[Begin INPUT MATERIAL]

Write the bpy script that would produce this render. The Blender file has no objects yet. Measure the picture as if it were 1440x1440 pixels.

[End INPUT MATERIAL]
[Begin INPUT MATERIAL]

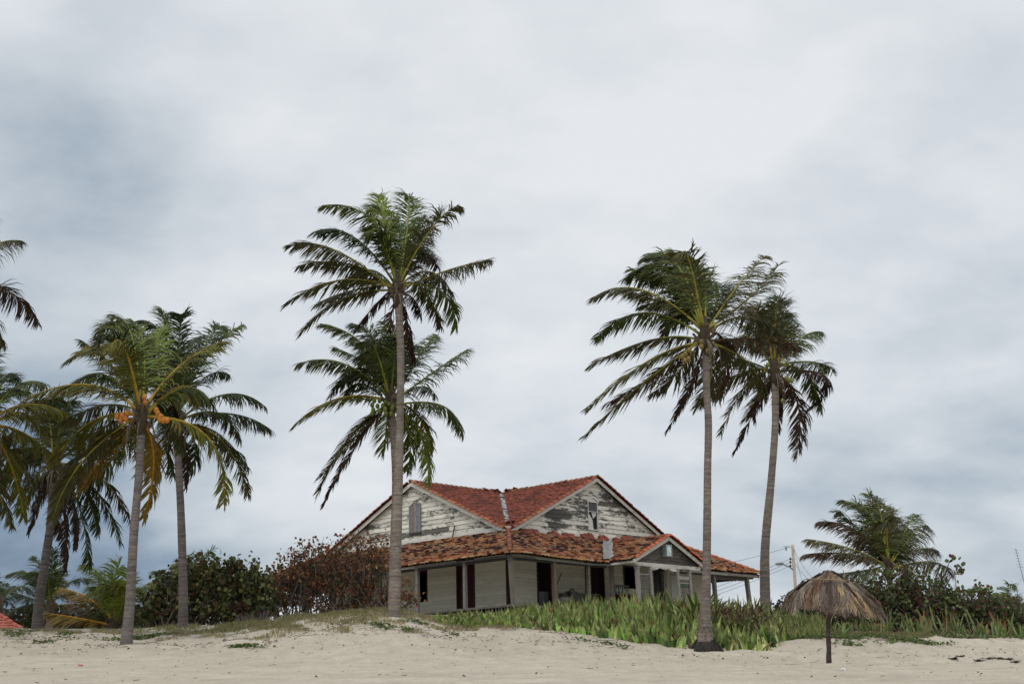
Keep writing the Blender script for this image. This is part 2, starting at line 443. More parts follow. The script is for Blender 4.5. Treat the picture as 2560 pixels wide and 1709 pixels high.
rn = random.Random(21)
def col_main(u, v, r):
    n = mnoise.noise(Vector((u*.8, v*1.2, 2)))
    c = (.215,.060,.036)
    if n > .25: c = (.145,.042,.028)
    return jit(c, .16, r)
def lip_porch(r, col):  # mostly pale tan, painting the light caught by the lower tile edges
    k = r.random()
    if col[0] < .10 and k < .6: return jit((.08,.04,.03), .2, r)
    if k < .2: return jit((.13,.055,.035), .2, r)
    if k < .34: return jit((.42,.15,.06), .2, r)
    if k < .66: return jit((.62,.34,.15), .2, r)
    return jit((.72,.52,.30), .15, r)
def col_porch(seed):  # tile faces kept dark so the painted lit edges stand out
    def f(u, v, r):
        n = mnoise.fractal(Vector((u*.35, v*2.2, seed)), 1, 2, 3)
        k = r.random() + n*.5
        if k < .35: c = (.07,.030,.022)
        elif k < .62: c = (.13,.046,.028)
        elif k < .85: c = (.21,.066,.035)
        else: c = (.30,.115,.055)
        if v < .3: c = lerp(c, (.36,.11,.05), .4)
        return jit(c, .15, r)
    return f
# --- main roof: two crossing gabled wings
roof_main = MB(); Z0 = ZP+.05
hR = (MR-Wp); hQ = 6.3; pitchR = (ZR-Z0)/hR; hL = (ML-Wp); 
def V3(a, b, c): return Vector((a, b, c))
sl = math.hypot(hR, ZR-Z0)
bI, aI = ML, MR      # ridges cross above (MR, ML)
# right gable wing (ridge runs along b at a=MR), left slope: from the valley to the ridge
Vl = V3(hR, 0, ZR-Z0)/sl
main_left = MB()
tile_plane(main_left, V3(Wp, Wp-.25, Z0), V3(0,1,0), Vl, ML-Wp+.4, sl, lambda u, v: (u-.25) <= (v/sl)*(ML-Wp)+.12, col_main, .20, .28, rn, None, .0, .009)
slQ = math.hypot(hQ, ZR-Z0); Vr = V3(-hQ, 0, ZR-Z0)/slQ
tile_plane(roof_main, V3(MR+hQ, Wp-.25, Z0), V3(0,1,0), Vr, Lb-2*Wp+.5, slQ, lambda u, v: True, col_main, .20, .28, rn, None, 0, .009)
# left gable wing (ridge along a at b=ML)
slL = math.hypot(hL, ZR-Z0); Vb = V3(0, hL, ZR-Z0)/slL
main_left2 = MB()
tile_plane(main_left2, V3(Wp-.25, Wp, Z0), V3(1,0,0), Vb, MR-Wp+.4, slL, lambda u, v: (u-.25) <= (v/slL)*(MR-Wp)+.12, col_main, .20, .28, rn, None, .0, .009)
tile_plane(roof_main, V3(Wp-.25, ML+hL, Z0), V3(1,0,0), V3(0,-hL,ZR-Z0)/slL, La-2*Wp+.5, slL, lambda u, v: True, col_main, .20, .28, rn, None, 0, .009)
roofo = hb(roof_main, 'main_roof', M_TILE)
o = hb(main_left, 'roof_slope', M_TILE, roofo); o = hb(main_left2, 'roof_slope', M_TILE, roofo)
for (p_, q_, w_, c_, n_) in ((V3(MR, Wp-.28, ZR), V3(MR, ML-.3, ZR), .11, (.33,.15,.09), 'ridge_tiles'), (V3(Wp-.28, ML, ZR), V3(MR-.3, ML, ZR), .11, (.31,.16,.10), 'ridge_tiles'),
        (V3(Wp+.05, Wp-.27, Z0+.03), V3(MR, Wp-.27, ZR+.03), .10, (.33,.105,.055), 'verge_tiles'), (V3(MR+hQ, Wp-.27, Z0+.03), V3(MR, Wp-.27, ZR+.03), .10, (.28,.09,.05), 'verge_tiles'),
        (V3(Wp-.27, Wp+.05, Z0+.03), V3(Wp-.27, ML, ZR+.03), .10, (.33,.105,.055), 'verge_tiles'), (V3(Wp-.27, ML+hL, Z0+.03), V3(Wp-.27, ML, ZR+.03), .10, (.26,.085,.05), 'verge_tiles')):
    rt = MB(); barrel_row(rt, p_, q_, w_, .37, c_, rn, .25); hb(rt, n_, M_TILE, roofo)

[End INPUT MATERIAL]

SHORT EXERCISE -
Select all lines in the listing that include the word "this".

COMPLETE RESPONSE -
Write the bpy script that would produce this render. The Blender file has no objects yet. Measure the picture as if it were 1440x1440 pixels.
Keep writing the Blender script for this image. This is part 2, starting at line 443. More parts follow. The script is for Blender 4.5. Treat the picture as 2560 pixels wide and 1709 pixels high.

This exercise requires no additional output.